Psychologist Wesley Schultz of California State University, San Marcos believes that despite the fact that we want to be normal, most people are very bad at estimating what normal human behavior really looks like.

[...]Schultz decided to test this idea in the real world. He enlisted nearly 300 residents of San Marcos, California, who agreed to let him monitor their home energy consumption. He measured their energy use once to start, again soon after, and once again several weeks later. Throughout the experiment, he gave them information about their actual energy use and how it compared to the average energy use in San Marcos.

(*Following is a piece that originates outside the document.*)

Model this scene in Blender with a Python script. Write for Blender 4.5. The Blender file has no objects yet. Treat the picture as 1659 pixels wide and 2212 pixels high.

Schultz wanted to test one additional idea. With some of the households, he did not just deliver straight information. He attached an emoticon to the information sheet. If the homeowners were below the community average in energy use they got a smiley face; if they were consuming more than their neighbors were, they got a frowning face. He wanted to see if social approval or disapproval—conveyed by the emoticons—might moderate people’s behavior, for better or worse.

The results were clear. As reported in the May issue of the journal Psychological Science, the residents who got just straight information changed their behavior as predicted. That is, wastrels became more conservative, and the frugal became more licentious. There was a boomerang effect in other words. However, the greener consumers who also got praise, in the form of a smiley face, did not become more wasteful. The message they were getting was something like: "You’re doing better than most on the environmental front and society applauds you for this. Keep it up." And they did.

How about the frowning face, the stinging symbol of society’s disappointment with you? Well, people who earned a frown did moderate their consumption, but no more than those who simply learned of their excessive energy consumption.

Rewarding the most efficient energy user induced them to be less efficient. Negative feedback did improve performance. Similarly,

richer people are slower to learn to associate a stimulus with a financial reward than are poorer people, and this slower learning is reflected in slower response in the brain areas associated with reward and reward-directed learning.

Competition tends to even the playing field, the best become more average, those at the bottom tend to get better.